* **Exercise brief**: Can you write out the whole listing exactly?

┄┄┄┄┄┄┄┄┄┄┄┄┄┄┄┄┄┄┄┄

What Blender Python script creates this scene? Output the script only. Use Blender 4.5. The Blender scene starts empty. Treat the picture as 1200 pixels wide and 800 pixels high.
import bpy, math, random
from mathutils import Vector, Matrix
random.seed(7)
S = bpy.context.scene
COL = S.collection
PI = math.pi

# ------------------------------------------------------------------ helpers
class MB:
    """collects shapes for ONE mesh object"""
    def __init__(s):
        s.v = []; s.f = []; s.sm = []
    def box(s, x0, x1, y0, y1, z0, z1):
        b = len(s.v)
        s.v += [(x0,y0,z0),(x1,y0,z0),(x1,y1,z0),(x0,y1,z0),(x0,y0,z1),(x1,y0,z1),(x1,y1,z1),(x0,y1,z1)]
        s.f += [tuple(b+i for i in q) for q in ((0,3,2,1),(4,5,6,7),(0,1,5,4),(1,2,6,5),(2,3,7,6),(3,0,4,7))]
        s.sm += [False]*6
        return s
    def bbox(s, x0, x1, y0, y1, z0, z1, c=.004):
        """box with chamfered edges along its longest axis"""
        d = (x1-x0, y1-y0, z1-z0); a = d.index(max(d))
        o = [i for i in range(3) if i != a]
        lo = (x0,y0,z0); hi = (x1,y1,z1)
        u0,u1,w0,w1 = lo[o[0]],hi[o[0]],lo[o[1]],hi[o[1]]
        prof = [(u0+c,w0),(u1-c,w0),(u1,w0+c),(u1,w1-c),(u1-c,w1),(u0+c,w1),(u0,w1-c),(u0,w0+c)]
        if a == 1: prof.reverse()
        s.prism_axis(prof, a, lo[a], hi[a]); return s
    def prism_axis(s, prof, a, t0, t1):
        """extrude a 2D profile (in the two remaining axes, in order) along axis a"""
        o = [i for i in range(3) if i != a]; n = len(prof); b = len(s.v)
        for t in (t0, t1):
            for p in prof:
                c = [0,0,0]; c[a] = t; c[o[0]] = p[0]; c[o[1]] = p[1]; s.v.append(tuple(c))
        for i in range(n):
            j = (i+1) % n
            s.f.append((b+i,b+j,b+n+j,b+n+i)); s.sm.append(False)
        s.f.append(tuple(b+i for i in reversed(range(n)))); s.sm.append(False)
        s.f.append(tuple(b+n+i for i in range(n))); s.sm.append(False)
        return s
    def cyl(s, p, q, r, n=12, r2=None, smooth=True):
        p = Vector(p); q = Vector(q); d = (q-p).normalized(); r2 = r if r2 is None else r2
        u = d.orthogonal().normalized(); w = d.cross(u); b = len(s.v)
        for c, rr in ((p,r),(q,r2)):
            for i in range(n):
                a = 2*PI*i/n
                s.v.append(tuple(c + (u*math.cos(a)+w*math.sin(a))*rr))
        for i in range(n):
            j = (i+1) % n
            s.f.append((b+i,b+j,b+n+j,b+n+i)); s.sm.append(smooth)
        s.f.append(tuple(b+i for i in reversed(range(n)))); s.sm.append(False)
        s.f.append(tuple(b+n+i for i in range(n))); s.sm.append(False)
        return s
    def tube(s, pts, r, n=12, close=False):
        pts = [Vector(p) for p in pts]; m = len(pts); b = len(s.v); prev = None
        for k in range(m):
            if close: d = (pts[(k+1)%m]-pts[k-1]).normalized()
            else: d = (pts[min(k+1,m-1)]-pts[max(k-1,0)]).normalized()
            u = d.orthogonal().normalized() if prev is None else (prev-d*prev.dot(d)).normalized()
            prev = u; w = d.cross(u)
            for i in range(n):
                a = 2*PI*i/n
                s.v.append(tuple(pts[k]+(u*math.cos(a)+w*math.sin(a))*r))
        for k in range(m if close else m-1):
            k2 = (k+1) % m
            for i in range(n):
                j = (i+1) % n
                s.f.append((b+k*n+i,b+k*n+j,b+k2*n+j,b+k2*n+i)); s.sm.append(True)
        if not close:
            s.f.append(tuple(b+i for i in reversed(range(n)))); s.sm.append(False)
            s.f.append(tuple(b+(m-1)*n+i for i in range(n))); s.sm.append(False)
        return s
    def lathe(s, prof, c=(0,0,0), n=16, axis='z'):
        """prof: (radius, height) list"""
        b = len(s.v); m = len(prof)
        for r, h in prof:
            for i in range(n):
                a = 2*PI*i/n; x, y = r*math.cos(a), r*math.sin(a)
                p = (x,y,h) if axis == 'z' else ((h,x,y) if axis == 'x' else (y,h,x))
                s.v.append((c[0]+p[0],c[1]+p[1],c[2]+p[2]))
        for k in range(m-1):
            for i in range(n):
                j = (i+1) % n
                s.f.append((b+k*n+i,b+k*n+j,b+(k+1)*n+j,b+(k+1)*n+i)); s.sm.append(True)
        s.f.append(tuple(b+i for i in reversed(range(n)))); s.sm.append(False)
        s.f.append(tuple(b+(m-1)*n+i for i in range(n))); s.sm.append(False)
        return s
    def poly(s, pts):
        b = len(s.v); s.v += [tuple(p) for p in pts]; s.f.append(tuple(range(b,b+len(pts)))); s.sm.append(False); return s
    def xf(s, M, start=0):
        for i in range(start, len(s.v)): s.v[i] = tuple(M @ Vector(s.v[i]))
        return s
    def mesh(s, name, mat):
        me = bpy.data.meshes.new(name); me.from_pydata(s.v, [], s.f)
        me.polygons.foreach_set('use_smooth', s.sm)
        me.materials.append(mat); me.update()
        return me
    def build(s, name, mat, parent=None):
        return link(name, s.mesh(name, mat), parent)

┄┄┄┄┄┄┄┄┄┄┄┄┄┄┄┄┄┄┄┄

* **Answer to this problem**:
What Blender Python script creates this scene? Output the script only. Use Blender 4.5. The Blender scene starts empty. Treat the picture as 1200 pixels wide and 800 pixels high.
import bpy, math, random
from mathutils import Vector, Matrix
random.seed(7)
S = bpy.context.scene
COL = S.collection
PI = math.pi

# ------------------------------------------------------------------ helpers
class MB:
    """collects shapes for ONE mesh object"""
    def __init__(s):
        s.v = []; s.f = []; s.sm = []
    def box(s, x0, x1, y0, y1, z0, z1):
        b = len(s.v)
        s.v += [(x0,y0,z0),(x1,y0,z0),(x1,y1,z0),(x0,y1,z0),(x0,y0,z1),(x1,y0,z1),(x1,y1,z1),(x0,y1,z1)]
        s.f += [tuple(b+i for i in q) for q in ((0,3,2,1),(4,5,6,7),(0,1,5,4),(1,2,6,5),(2,3,7,6),(3,0,4,7))]
        s.sm += [False]*6
        return s
    def bbox(s, x0, x1, y0, y1, z0, z1, c=.004):
        """box with chamfered edges along its longest axis"""
        d = (x1-x0, y1-y0, z1-z0); a = d.index(max(d))
        o = [i for i in range(3) if i != a]
        lo = (x0,y0,z0); hi = (x1,y1,z1)
        u0,u1,w0,w1 = lo[o[0]],hi[o[0]],lo[o[1]],hi[o[1]]
        prof = [(u0+c,w0),(u1-c,w0),(u1,w0+c),(u1,w1-c),(u1-c,w1),(u0+c,w1),(u0,w1-c),(u0,w0+c)]
        if a == 1: prof.reverse()
        s.prism_axis(prof, a, lo[a], hi[a]); return s
    def prism_axis(s, prof, a, t0, t1):
        """extrude a 2D profile (in the two remaining axes, in order) along axis a"""
        o = [i for i in range(3) if i != a]; n = len(prof); b = len(s.v)
        for t in (t0, t1):
            for p in prof:
                c = [0,0,0]; c[a] = t; c[o[0]] = p[0]; c[o[1]] = p[1]; s.v.append(tuple(c))
        for i in range(n):
            j = (i+1) % n
            s.f.append((b+i,b+j,b+n+j,b+n+i)); s.sm.append(False)
        s.f.append(tuple(b+i for i in reversed(range(n)))); s.sm.append(False)
        s.f.append(tuple(b+n+i for i in range(n))); s.sm.append(False)
        return s
    def cyl(s, p, q, r, n=12, r2=None, smooth=True):
        p = Vector(p); q = Vector(q); d = (q-p).normalized(); r2 = r if r2 is None else r2
        u = d.orthogonal().normalized(); w = d.cross(u); b = len(s.v)
        for c, rr in ((p,r),(q,r2)):
            for i in range(n):
                a = 2*PI*i/n
                s.v.append(tuple(c + (u*math.cos(a)+w*math.sin(a))*rr))
        for i in range(n):
            j = (i+1) % n
            s.f.append((b+i,b+j,b+n+j,b+n+i)); s.sm.append(smooth)
        s.f.append(tuple(b+i for i in reversed(range(n)))); s.sm.append(False)
        s.f.append(tuple(b+n+i for i in range(n))); s.sm.append(False)
        return s
    def tube(s, pts, r, n=12, close=False):
        pts = [Vector(p) for p in pts]; m = len(pts); b = len(s.v); prev = None
        for k in range(m):
            if close: d = (pts[(k+1)%m]-pts[k-1]).normalized()
            else: d = (pts[min(k+1,m-1)]-pts[max(k-1,0)]).normalized()
            u = d.orthogonal().normalized() if prev is None else (prev-d*prev.dot(d)).normalized()
            prev = u; w = d.cross(u)
            for i in range(n):
                a = 2*PI*i/n
                s.v.append(tuple(pts[k]+(u*math.cos(a)+w*math.sin(a))*r))
        for k in range(m if close else m-1):
            k2 = (k+1) % m
            for i in range(n):
                j = (i+1) % n
                s.f.append((b+k*n+i,b+k*n+j,b+k2*n+j,b+k2*n+i)); s.sm.append(True)
        if not close:
            s.f.append(tuple(b+i for i in reversed(range(n)))); s.sm.append(False)
            s.f.append(tuple(b+(m-1)*n+i for i in range(n))); s.sm.append(False)
        return s
    def lathe(s, prof, c=(0,0,0), n=16, axis='z'):
        """prof: (radius, height) list"""
        b = len(s.v); m = len(prof)
        for r, h in prof:
            for i in range(n):
                a = 2*PI*i/n; x, y = r*math.cos(a), r*math.sin(a)
                p = (x,y,h) if axis == 'z' else ((h,x,y) if axis == 'x' else (y,h,x))
                s.v.append((c[0]+p[0],c[1]+p[1],c[2]+p[2]))
        for k in range(m-1):
            for i in range(n):
                j = (i+1) % n
                s.f.append((b+k*n+i,b+k*n+j,b+(k+1)*n+j,b+(k+1)*n+i)); s.sm.append(True)
        s.f.append(tuple(b+i for i in reversed(range(n)))); s.sm.append(False)
        s.f.append(tuple(b+(m-1)*n+i for i in range(n))); s.sm.append(False)
        return s
    def poly(s, pts):
        b = len(s.v); s.v += [tuple(p) for p in pts]; s.f.append(tuple(range(b,b+len(pts)))); s.sm.append(False); return s
    def xf(s, M, start=0):
        for i in range(start, len(s.v)): s.v[i] = tuple(M @ Vector(s.v[i]))
        return s
    def mesh(s, name, mat):
        me = bpy.data.meshes.new(name); me.from_pydata(s.v, [], s.f)
        me.polygons.foreach_set('use_smooth', s.sm)
        me.materials.append(mat); me.update()
        return me
    def build(s, name, mat, parent=None):
        return link(name, s.mesh(name, mat), parent)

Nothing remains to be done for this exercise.